__Dataset extract__
++++++++++

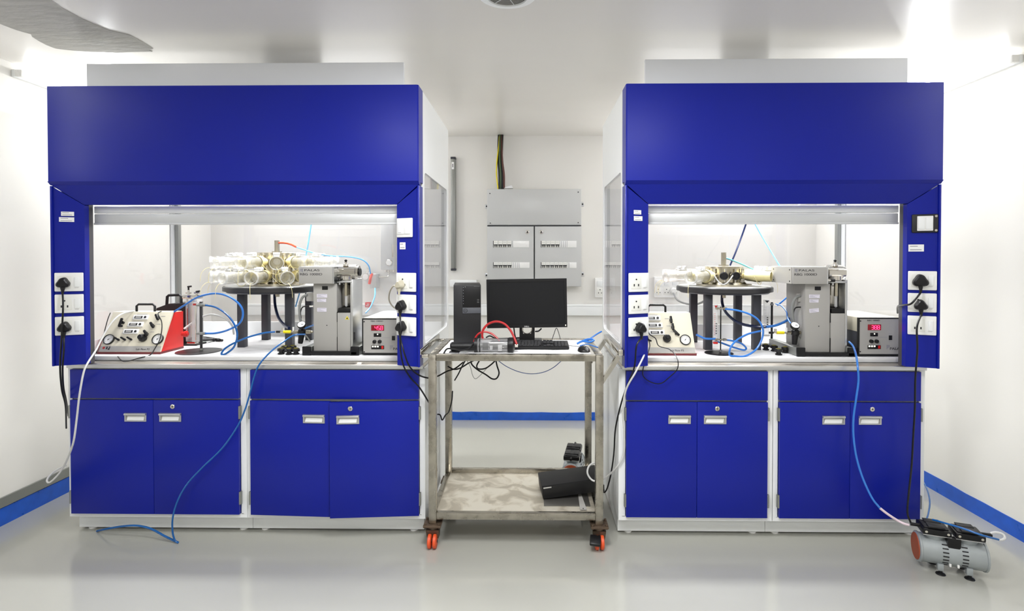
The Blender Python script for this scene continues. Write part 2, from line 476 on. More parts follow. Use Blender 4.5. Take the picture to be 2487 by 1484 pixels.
added_back_tube(1.0, 2.22, 'lit tube lamp on the back wall hidden behind the top of the right hood')
# square ceiling lamps out of view, added to brighten the room
def added_panel_lamp(x, y, label, watts=None):
    t = thing('ceiling_lamp', label, 'ceiling light', (x, y, CEIL), 'square ceiling lamps behind the viewer')
    MB().use(WHITE).ring([(x - .3, y - .3, CEIL), (x + .3, y - .3, CEIL), (x + .3, y + .3, CEIL), (x - .3, y + .3, CEIL)],
                         [(x - .28, y - .28, CEIL), (x + .28, y - .28, CEIL), (x + .28, y + .28, CEIL), (x - .28, y + .28, CEIL)], (0, 0, -0.012)).build('frame', WHITE, t)
    MB().use(TUBEM).box((x - .28, y - .28, CEIL - 0.006), (x + .28, y + .28, CEIL)).build('diffuser', TUBEM, t)
    la = bpy.data.lights.new('panel_light', 'AREA'); la.shape = 'SQUARE'; la.size = 0.55; la.energy = watts or CEIL_W
    lo = bpy.data.objects.new('panel_light', la); COL.objects.link(lo); lo.parent = t; lo.location = (0, 0, -0.02)
added_panel_lamp(-1.05, 0.6, 'square ceiling lamp over the left aisle behind the viewer')
added_panel_lamp(0.85, 0.6, 'square ceiling lamp over the right aisle behind the viewer')
added_panel_lamp(-0.1, -1.4, 'square ceiling lamp at the far end behind the viewer')
added_panel_lamp(-0.1, 1.5, 'square ceiling lamp just nearer than the round ceiling grille', MID_W)  # stronger added lamp that lights the gap between the hoods

# ------------------------------------------------------------------ small repeated fittings
TH = math.atan2(0.055, 0.130)
def make_outlet(name, label, kind, wd=0.122, ht=0.098, holes=True, rocker=True):
    """plate centred at origin, back on y=0, facing -y"""
    t = thing(name, label, 'power socket' if kind != 'switch' else 'light switch')
    MB().use(WHITEP).box((-wd / 2, -0.010, -ht / 2), (wd / 2, 0, ht / 2), 0.004).build('plate', WHITEP, t)
    if kind == 'socket':
        m = MB().use(OFFW).box((-wd * 0.40, -0.0115, -ht * 0.34), (wd * 0.10, -0.009, ht * 0.34), 0.001)
        m.build('socket_face', OFFW, t)
        if holes:
            m = MB().use(BLACKM)
            m.cyl((-wd * 0.15, -0.0125, ht * 0.16), (-wd * 0.15, -0.010, ht * 0.16), 0.0042, seg=12)
            for sx in (-1, 1):
                m.box((-wd * 0.15 + sx * 0.013 - 0.003, -0.0125, -ht * 0.2), (-wd * 0.15 + sx * 0.013 + 0.003, -0.010, -ht * 0.08))
            m.build('pin_holes', BLACKM, t)
        MB().use(WHITE).box((wd * 0.20, -0.0150, -ht * 0.26), (wd * 0.38, -0.009, ht * 0.26), 0.002).build('rocker_switch', WHITE, t)
        ds = MB().use(INKG); ds.box((wd * 0.20, -0.0108, -ht * 0.32), (wd * 0.34, -0.010, -ht * 0.308)); ds.build('printed_mark', INKG, t)
    else:
        for sx in (-1, 1):
            MB().use(WHITE).box((sx * 0.021 - 0.0185, -0.0150, -ht * 0.33), (sx * 0.021 + 0.0185, -0.009, ht * 0.33), 0.002).build('rocker_switch', WHITE, t)
        MB().use(INKG).box((-0.034, -0.0158, -ht * 0.27), (-0.016, -0.0148, -ht * 0.255)).build('printed_mark', INKG, t)
    return t

class Hood: pass
def hood_frame(px_l, px_r):
    h = Hood()
    h.XL = at(px_l, 660, YF).x; h.XR = at(px_r, 660, YF).x
    return h
HL = hood_frame(125, 1019); HR = hood_frame(1518, 2283)
HL.YB = 3.72; HR.YB = 3.62
PW, PD = 0.130, 0.055
def on_pillar(h, side, t, z, off=0.0):
    """point on the slanted pillar face; t=0 outer edge, 1 inner edge; off = distance out of the face"""
    if side == 'l':
        p = Vector((h.XL + PW * t, YF + PD * t, z)); n = Vector((math.sin(TH), -math.cos(TH), 0)); rot = TH
    else:
        p = Vector((h.XR - PW * t, YF + PD * t, z)); n = Vector((-math.sin(TH), -math.cos(TH), 0)); rot = -TH
    return p + n * off, rot, n

# ------------------------------------------------------------------ fume hoods
ZT = 2.395      # top of the blue fascia
ZM = 1.515 + (625 - 440) / 472.7   # where the fascia breaks
ZS = ZM - 0.113
def rounded(y0, y1, z0, z1, r, x, n=5):
    pts = []
    for cx, cz, a0 in ((y1 - r, z0 + r, -90), (y1 - r, z1 - r, 0), (y0 + r, z1 - r, 90), (y0 + r, z0 + r, 180)):
        for k in range(n):
            a = R(a0 + 90 * k / (n - 1)); pts.append((x, cx + r * math.cos(a), cz + r * math.sin(a)))
    return pts
def rect_like(y0, y1, z0, z1, x, n=5):
    pts = []
    corners = [(y1, z0), (y1, z1), (y0, z1), (y0, z0)]
    for i, (cy, cz) in enumerate(corners):
        for k in range(n): pts.append((x, cy, cz))
    # spread duplicates a hair so that no face is degenerate
    e = 0.004
    out = []
    dirs = [((-e, 0), (0, e)), ((0, -e), (-e, 0)), ((e, 0), (0, -e)), ((0, e), (e, 0))]
    for i, (cy, cz) in enumerate(corners):
        (ay, az), (by, bz) = dirs[i]
        for k in range(n):
            t = k / (n - 1)
            if t < 0.5: out.append((x, cy + ay * (1 - 2 * t), cz + az * (1 - 2 * t)))
            elif t == 0.5: out.append((x, cy, cz))
            else: out.append((x, cy + by * (2 * t - 1), cz + bz * (2 * t - 1)))
    return out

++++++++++

__What is needed__
Take the listing above and print it exactly, apart from the pictures.

__Final result__
The Blender Python script for this scene continues. Write part 2, from line 476 on. More parts follow. Use Blender 4.5. Take the picture to be 2487 by 1484 pixels.
added_back_tube(1.0, 2.22, 'lit tube lamp on the back wall hidden behind the top of the right hood')
# square ceiling lamps out of view, added to brighten the room
def added_panel_lamp(x, y, label, watts=None):
    t = thing('ceiling_lamp', label, 'ceiling light', (x, y, CEIL), 'square ceiling lamps behind the viewer')
    MB().use(WHITE).ring([(x - .3, y - .3, CEIL), (x + .3, y - .3, CEIL), (x + .3, y + .3, CEIL), (x - .3, y + .3, CEIL)],
                         [(x - .28, y - .28, CEIL), (x + .28, y - .28, CEIL), (x + .28, y + .28, CEIL), (x - .28, y + .28, CEIL)], (0, 0, -0.012)).build('frame', WHITE, t)
    MB().use(TUBEM).box((x - .28, y - .28, CEIL - 0.006), (x + .28, y + .28, CEIL)).build('diffuser', TUBEM, t)
    la = bpy.data.lights.new('panel_light', 'AREA'); la.shape = 'SQUARE'; la.size = 0.55; la.energy = watts or CEIL_W
    lo = bpy.data.objects.new('panel_light', la); COL.objects.link(lo); lo.parent = t; lo.location = (0, 0, -0.02)
added_panel_lamp(-1.05, 0.6, 'square ceiling lamp over the left aisle behind the viewer')
added_panel_lamp(0.85, 0.6, 'square ceiling lamp over the right aisle behind the viewer')
added_panel_lamp(-0.1, -1.4, 'square ceiling lamp at the far end behind the viewer')
added_panel_lamp(-0.1, 1.5, 'square ceiling lamp just nearer than the round ceiling grille', MID_W)  # stronger added lamp that lights the gap between the hoods

# ------------------------------------------------------------------ small repeated fittings
TH = math.atan2(0.055, 0.130)
def make_outlet(name, label, kind, wd=0.122, ht=0.098, holes=True, rocker=True):
    """plate centred at origin, back on y=0, facing -y"""
    t = thing(name, label, 'power socket' if kind != 'switch' else 'light switch')
    MB().use(WHITEP).box((-wd / 2, -0.010, -ht / 2), (wd / 2, 0, ht / 2), 0.004).build('plate', WHITEP, t)
    if kind == 'socket':
        m = MB().use(OFFW).box((-wd * 0.40, -0.0115, -ht * 0.34), (wd * 0.10, -0.009, ht * 0.34), 0.001)
        m.build('socket_face', OFFW, t)
        if holes:
            m = MB().use(BLACKM)
            m.cyl((-wd * 0.15, -0.0125, ht * 0.16), (-wd * 0.15, -0.010, ht * 0.16), 0.0042, seg=12)
            for sx in (-1, 1):
                m.box((-wd * 0.15 + sx * 0.013 - 0.003, -0.0125, -ht * 0.2), (-wd * 0.15 + sx * 0.013 + 0.003, -0.010, -ht * 0.08))
            m.build('pin_holes', BLACKM, t)
        MB().use(WHITE).box((wd * 0.20, -0.0150, -ht * 0.26), (wd * 0.38, -0.009, ht * 0.26), 0.002).build('rocker_switch', WHITE, t)
        ds = MB().use(INKG); ds.box((wd * 0.20, -0.0108, -ht * 0.32), (wd * 0.34, -0.010, -ht * 0.308)); ds.build('printed_mark', INKG, t)
    else:
        for sx in (-1, 1):
            MB().use(WHITE).box((sx * 0.021 - 0.0185, -0.0150, -ht * 0.33), (sx * 0.021 + 0.0185, -0.009, ht * 0.33), 0.002).build('rocker_switch', WHITE, t)
        MB().use(INKG).box((-0.034, -0.0158, -ht * 0.27), (-0.016, -0.0148, -ht * 0.255)).build('printed_mark', INKG, t)
    return t

class Hood: pass
def hood_frame(px_l, px_r):
    h = Hood()
    h.XL = at(px_l, 660, YF).x; h.XR = at(px_r, 660, YF).x
    return h
HL = hood_frame(125, 1019); HR = hood_frame(1518, 2283)
HL.YB = 3.72; HR.YB = 3.62
PW, PD = 0.130, 0.055
def on_pillar(h, side, t, z, off=0.0):
    """point on the slanted pillar face; t=0 outer edge, 1 inner edge; off = distance out of the face"""
    if side == 'l':
        p = Vector((h.XL + PW * t, YF + PD * t, z)); n = Vector((math.sin(TH), -math.cos(TH), 0)); rot = TH
    else:
        p = Vector((h.XR - PW * t, YF + PD * t, z)); n = Vector((-math.sin(TH), -math.cos(TH), 0)); rot = -TH
    return p + n * off, rot, n

# ------------------------------------------------------------------ fume hoods
ZT = 2.395      # top of the blue fascia
ZM = 1.515 + (625 - 440) / 472.7   # where the fascia breaks
ZS = ZM - 0.113
def rounded(y0, y1, z0, z1, r, x, n=5):
    pts = []
    for cx, cz, a0 in ((y1 - r, z0 + r, -90), (y1 - r, z1 - r, 0), (y0 + r, z1 - r, 90), (y0 + r, z0 + r, 180)):
        for k in range(n):
            a = R(a0 + 90 * k / (n - 1)); pts.append((x, cx + r * math.cos(a), cz + r * math.sin(a)))
    return pts
def rect_like(y0, y1, z0, z1, x, n=5):
    pts = []
    corners = [(y1, z0), (y1, z1), (y0, z1), (y0, z0)]
    for i, (cy, cz) in enumerate(corners):
        for k in range(n): pts.append((x, cy, cz))
    # spread duplicates a hair so that no face is degenerate
    e = 0.004
    out = []
    dirs = [((-e, 0), (0, e)), ((0, -e), (-e, 0)), ((e, 0), (0, -e)), ((0, e), (e, 0))]
    for i, (cy, cz) in enumerate(corners):
        (ay, az), (by, bz) = dirs[i]
        for k in range(n):
            t = k / (n - 1)
            if t < 0.5: out.append((x, cy + ay * (1 - 2 * t), cz + az * (1 - 2 * t)))
            elif t == 0.5: out.append((x, cy, cz))
            else: out.append((x, cy + by * (2 * t - 1), cz + bz * (2 * t - 1)))
    return out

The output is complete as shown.